La scoperta della nostra terra incontra la sostenibilità

Dalle tonnare abbandonate ai monasteri dimenticati, dal bambino che continua una tradizione millenaria di raccolta manuale del sale all’ultimo venditore ambulante di cioccolato del mondo, abbiamo cercato tracce tangibili e intangibili di un passato siciliano condiviso. Abbiamo scoperto che gran parte di ciò che è unico e ancora vivo in Sicilia ha a che fare con una connessione tra uomo e natura che è stata interrotta all’incirca tra la generazione di mio nonno e quella di mio padre. Millenni di vita umana su un’isola straordinariamente biodiversa e fertile hanno generato tradizioni di agricoltura, pesca e artigianato che erano fondamentali per l’economia dell’isola e che riteniamo siano cruciali per una rinascita di una forma di sviluppo umano sostenibile, dal punto di vista ambientale ed economicamente valido sull’isola. Ecco perché abbiamo collaborato con la Fondazione Slow Food, il cui obiettivo è proteggere la biodiversità, il paesaggio e le culture alimentari locali.
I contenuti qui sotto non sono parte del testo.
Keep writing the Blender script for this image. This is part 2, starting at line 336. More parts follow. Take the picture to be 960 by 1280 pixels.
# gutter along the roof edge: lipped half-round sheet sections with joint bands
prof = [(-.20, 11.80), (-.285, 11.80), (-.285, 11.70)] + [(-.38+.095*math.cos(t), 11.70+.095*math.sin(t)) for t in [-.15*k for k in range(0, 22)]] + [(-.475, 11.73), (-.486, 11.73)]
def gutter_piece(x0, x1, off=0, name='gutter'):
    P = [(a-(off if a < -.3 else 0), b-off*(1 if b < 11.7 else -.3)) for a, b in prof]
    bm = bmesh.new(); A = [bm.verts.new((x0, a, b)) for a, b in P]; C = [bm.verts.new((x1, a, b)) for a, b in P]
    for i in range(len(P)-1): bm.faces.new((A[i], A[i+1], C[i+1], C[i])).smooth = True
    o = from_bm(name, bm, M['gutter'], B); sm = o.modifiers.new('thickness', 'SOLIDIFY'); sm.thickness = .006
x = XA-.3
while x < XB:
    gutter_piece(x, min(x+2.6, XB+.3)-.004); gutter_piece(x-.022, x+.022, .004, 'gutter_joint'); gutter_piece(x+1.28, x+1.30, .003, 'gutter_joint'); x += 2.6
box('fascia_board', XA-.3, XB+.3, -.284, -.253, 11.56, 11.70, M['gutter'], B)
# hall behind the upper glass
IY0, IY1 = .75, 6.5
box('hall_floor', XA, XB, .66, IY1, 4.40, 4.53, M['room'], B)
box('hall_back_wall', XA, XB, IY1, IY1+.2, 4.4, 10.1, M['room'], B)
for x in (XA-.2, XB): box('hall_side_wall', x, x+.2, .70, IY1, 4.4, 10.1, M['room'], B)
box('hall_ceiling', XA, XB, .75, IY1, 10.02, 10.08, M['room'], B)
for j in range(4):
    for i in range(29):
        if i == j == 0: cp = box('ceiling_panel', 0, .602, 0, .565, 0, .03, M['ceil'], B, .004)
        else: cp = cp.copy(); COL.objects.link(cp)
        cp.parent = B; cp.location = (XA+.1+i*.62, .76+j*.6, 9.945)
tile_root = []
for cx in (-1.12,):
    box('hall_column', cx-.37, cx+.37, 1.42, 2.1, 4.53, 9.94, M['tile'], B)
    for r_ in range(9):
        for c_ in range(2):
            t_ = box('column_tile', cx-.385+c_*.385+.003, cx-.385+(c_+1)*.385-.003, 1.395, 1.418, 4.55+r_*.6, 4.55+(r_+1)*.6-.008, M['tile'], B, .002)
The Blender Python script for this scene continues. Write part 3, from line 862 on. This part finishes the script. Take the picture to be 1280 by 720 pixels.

L’urgenza di trovare nuovi impulsi per lo sviluppo economico e umano è ancora più rilevante in Sicilia, dove un’economia stagnante, la pervasività di un tipo di nepotismo mafioso, un disprezzo sconfortante per la conservazione dell’ambiente e una costante emorragia umana nelle giovani generazioni stanno prosciugando l’isola del tanto necessario potenziale di cambiamento positivo. Ecco perché abbiamo concepito il nostro viaggio attorno a due principi: minimizzare l’impatto ambientale e massimizzare l’impatto sociale positivo. Abbiamo pianificato un viaggio a impatto zero, in bicicletta e con pannelli solari per caricare i nostri dispositivi elettronici, senza utilizzare plastica monouso, segnalando i siti di smaltimento illegale dei rifiuti e includendo nelle nostre fotografie e interviste decine di persone che hanno fatto delle pratiche sostenibili e della protezione del patrimonio l’essenza stessa delle loro iniziative associative o imprenditoriali. Questo è ciò che significava per noi vivere secondo gli “standard umani più elevati” ereditati dalle “antiche e splendide civiltà” di cui noi, come siciliani, siamo eredi.